Nandita started blogging in 2006 on a whim. By now, she says, the process of food blogging has become labour-intensive. “You have to research the key words, photograph the food, and then edit it. It becomes tiresome,” she says.

But a loyal readership developed over the years is highly gratifying, she reasons.

“We don’t review upon invitation”: Alison & Sumanto Ray
(@twomouthsfull: 5.3k followers)

Sumanto and his wife Allison began reviewing restaurants a few months ago.

Sumanto and his wife Allison make it a point to go on two holidays every year, love to cook, and throw memorable parties. New kids on the blogging block, they began reviewing restaurants and food a few months ago.

“Everyone has always sought out restaurants based on our recommendations and told us that they agreed with our experiences,” says Sumanto.

Restaurateurs and event managers often invite him to review their food, but he almost never accepts invitations. “They’d expect me to write something nice,” Sumanto explains. “I prefer going a few days later, tasting the food and giving honest reviews.”

“I got trolled for using cheese in avial!”: Monika Manchanda
(@monikamanchanda :12.3k followers)

Monika Manchanda resorts to seasonal cooking sometimes

Monika Manchanda’s impeccably indexed blog began as a diary, but changed over the years to something structured for an audience. “For example, I resort to seasonal cooking. Or there is a different theme every month,” she says.

Monika does two to three blog posts every week, and each entails six to seven hours of work: cooking, plating, photographing, editing, posting on various platforms, and audience engagement. The latter, she says, is the most humbling part of blogging. She remembers posting a recipe for peanut chutney, something she learnt from her mother-in-law, and hundreds of people recreated the recipe, making her thrilled.

“Pongal photographs badly, but tastes great”: Uma Raghuraman
(@masterchefmom: 60.1k followers)

Uma Raghuraman now has 900 online recipes

Uma Raghuraman proudly says she comes from ‘a foodie family that especially loves homemade food’. Cooking three meals a day for the 21 years of her marriage, plus tweaking her style according to her children’s wants, she acquired such a huge store of recipes that her kids suggested she start a blog.

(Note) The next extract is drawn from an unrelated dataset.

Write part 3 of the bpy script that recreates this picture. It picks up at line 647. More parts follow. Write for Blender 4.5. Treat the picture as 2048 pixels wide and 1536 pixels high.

She now has 900 online recipes. And she also joined Instagram.

Uma is sustained by the comments left by her followers, and the awards she’s received, such as the Saveur Blog Award for Best Food Instagram 2017. “When people recreate your recipe, it is the ultimate validation,” says Uma.

“Big boo boo? i edited out adding salt in my dum aloo video!”: Archana Hebbar
(@hebbars.kitchen: 274k followers)

Archana started blogging as a hobby and it became a passion-cum-profession

Archana Hebbar’s Hebbar’s Kitchen, a blog plus YouTube channel, started as a hobby but is now “a passion-cum-profession”. “After I got married and moved to Australia, I wanted to continue in software, but couldn’t get a job without local experience,” says Archana. “To kill time, I started my blog.”

Archana keeps videos short, shares step-by-step photo recipes, adds notes for every recipe on her website, and answers queries online. Her only challenge, she says, is developing recipes in response to reader requests.

On the plus side, everything she cooks for the blog winds up on her dinner table!

“I made a tart from Nagpur oranges, but captioned it ‘Nasik’ oranges!”: Ankiet Gulabani
(@ankietgulabani: 28.4k followers)

Ankiet Gulabani had to force himself to be disciplined

Two successive setbacks in 27-year-old Ankiet Gulabani’s professional life drove him to set up his own blog in late 2016: the shutting down of the Indian edition of the BBC Good Food magazine and the closure of the food and drink website The Eat Post, both places where he worked.

“I decided to fall back on myself,” says Ankiet, hoping to make a living from his blog. Since he had already been testing recipes at home, his main investment was ingredients.

“I had to force myself to be disciplined,” he says. “And I didn’t give income much thought initially. What I knew very clearly was that to make this work, I had to deliver quality content for my readers. I created around 20-25 recipes and put them up. Soon people and brands came to me.”